++++ DATA EXCERPT

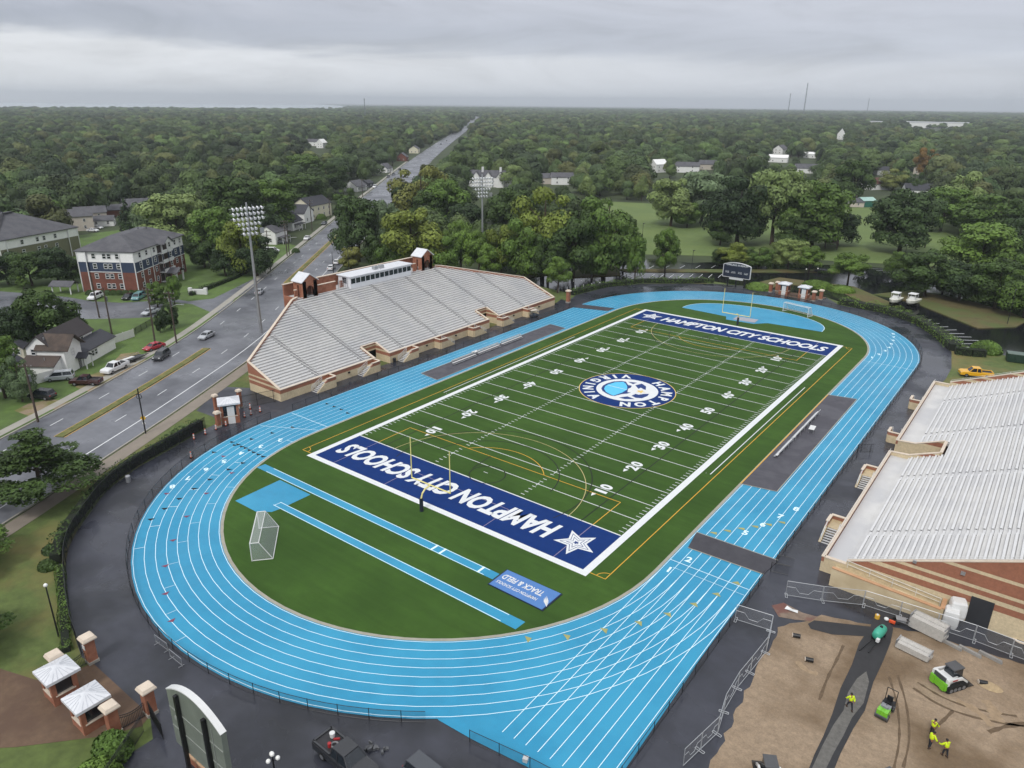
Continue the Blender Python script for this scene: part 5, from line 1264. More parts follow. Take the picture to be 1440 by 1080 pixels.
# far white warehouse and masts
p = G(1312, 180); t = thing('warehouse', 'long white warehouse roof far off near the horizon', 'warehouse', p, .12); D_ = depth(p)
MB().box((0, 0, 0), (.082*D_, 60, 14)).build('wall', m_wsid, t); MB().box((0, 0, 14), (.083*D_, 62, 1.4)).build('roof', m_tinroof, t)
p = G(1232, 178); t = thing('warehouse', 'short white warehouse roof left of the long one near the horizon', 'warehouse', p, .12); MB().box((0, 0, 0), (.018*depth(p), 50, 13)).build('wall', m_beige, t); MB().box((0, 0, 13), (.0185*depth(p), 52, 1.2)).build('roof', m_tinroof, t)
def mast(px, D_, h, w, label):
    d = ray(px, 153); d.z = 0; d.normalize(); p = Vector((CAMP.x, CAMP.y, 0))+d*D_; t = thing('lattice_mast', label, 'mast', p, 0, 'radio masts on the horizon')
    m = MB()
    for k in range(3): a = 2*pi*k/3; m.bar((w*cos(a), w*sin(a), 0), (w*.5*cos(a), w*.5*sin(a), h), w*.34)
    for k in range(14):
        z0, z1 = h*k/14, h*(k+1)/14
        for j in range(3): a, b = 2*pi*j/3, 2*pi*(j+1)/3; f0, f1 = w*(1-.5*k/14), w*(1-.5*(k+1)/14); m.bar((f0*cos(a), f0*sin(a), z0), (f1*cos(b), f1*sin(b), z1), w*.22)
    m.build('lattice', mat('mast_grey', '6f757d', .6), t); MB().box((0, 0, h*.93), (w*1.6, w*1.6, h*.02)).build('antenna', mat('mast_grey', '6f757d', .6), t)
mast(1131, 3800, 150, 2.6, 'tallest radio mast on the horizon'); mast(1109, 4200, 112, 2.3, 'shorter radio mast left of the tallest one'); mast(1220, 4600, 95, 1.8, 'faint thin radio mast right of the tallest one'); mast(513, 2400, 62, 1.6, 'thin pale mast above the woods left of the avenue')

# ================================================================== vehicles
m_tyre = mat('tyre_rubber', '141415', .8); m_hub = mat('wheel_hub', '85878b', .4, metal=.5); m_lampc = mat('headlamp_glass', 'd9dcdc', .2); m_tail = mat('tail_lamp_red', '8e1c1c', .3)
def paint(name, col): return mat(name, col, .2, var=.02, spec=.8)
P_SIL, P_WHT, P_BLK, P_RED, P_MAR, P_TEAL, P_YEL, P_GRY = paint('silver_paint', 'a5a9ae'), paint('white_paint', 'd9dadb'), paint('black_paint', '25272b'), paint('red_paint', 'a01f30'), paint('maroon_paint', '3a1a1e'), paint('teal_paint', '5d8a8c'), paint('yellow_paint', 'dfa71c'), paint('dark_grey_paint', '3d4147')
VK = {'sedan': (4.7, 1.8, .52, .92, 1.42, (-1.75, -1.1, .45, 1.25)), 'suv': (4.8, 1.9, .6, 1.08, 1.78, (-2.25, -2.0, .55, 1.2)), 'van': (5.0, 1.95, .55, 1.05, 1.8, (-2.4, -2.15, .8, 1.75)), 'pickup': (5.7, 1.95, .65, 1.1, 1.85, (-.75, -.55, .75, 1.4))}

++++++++

### EXERCISE GOAL
Print the complete listing exactly, apart from any pictures.

### ANSWER FOR THIS EXERCISE
Continue the Blender Python script for this scene: part 5, from line 1264. More parts follow. Take the picture to be 1440 by 1080 pixels.
# far white warehouse and masts
p = G(1312, 180); t = thing('warehouse', 'long white warehouse roof far off near the horizon', 'warehouse', p, .12); D_ = depth(p)
MB().box((0, 0, 0), (.082*D_, 60, 14)).build('wall', m_wsid, t); MB().box((0, 0, 14), (.083*D_, 62, 1.4)).build('roof', m_tinroof, t)
p = G(1232, 178); t = thing('warehouse', 'short white warehouse roof left of the long one near the horizon', 'warehouse', p, .12); MB().box((0, 0, 0), (.018*depth(p), 50, 13)).build('wall', m_beige, t); MB().box((0, 0, 13), (.0185*depth(p), 52, 1.2)).build('roof', m_tinroof, t)
def mast(px, D_, h, w, label):
    d = ray(px, 153); d.z = 0; d.normalize(); p = Vector((CAMP.x, CAMP.y, 0))+d*D_; t = thing('lattice_mast', label, 'mast', p, 0, 'radio masts on the horizon')
    m = MB()
    for k in range(3): a = 2*pi*k/3; m.bar((w*cos(a), w*sin(a), 0), (w*.5*cos(a), w*.5*sin(a), h), w*.34)
    for k in range(14):
        z0, z1 = h*k/14, h*(k+1)/14
        for j in range(3): a, b = 2*pi*j/3, 2*pi*(j+1)/3; f0, f1 = w*(1-.5*k/14), w*(1-.5*(k+1)/14); m.bar((f0*cos(a), f0*sin(a), z0), (f1*cos(b), f1*sin(b), z1), w*.22)
    m.build('lattice', mat('mast_grey', '6f757d', .6), t); MB().box((0, 0, h*.93), (w*1.6, w*1.6, h*.02)).build('antenna', mat('mast_grey', '6f757d', .6), t)
mast(1131, 3800, 150, 2.6, 'tallest radio mast on the horizon'); mast(1109, 4200, 112, 2.3, 'shorter radio mast left of the tallest one'); mast(1220, 4600, 95, 1.8, 'faint thin radio mast right of the tallest one'); mast(513, 2400, 62, 1.6, 'thin pale mast above the woods left of the avenue')

# ================================================================== vehicles
m_tyre = mat('tyre_rubber', '141415', .8); m_hub = mat('wheel_hub', '85878b', .4, metal=.5); m_lampc = mat('headlamp_glass', 'd9dcdc', .2); m_tail = mat('tail_lamp_red', '8e1c1c', .3)
def paint(name, col): return mat(name, col, .2, var=.02, spec=.8)
P_SIL, P_WHT, P_BLK, P_RED, P_MAR, P_TEAL, P_YEL, P_GRY = paint('silver_paint', 'a5a9ae'), paint('white_paint', 'd9dadb'), paint('black_paint', '25272b'), paint('red_paint', 'a01f30'), paint('maroon_paint', '3a1a1e'), paint('teal_paint', '5d8a8c'), paint('yellow_paint', 'dfa71c'), paint('dark_grey_paint', '3d4147')
VK = {'sedan': (4.7, 1.8, .52, .92, 1.42, (-1.75, -1.1, .45, 1.25)), 'suv': (4.8, 1.9, .6, 1.08, 1.78, (-2.25, -2.0, .55, 1.2)), 'van': (5.0, 1.95, .55, 1.05, 1.8, (-2.4, -2.15, .8, 1.75)), 'pickup': (5.7, 1.95, .65, 1.1, 1.85, (-.75, -.55, .75, 1.4))}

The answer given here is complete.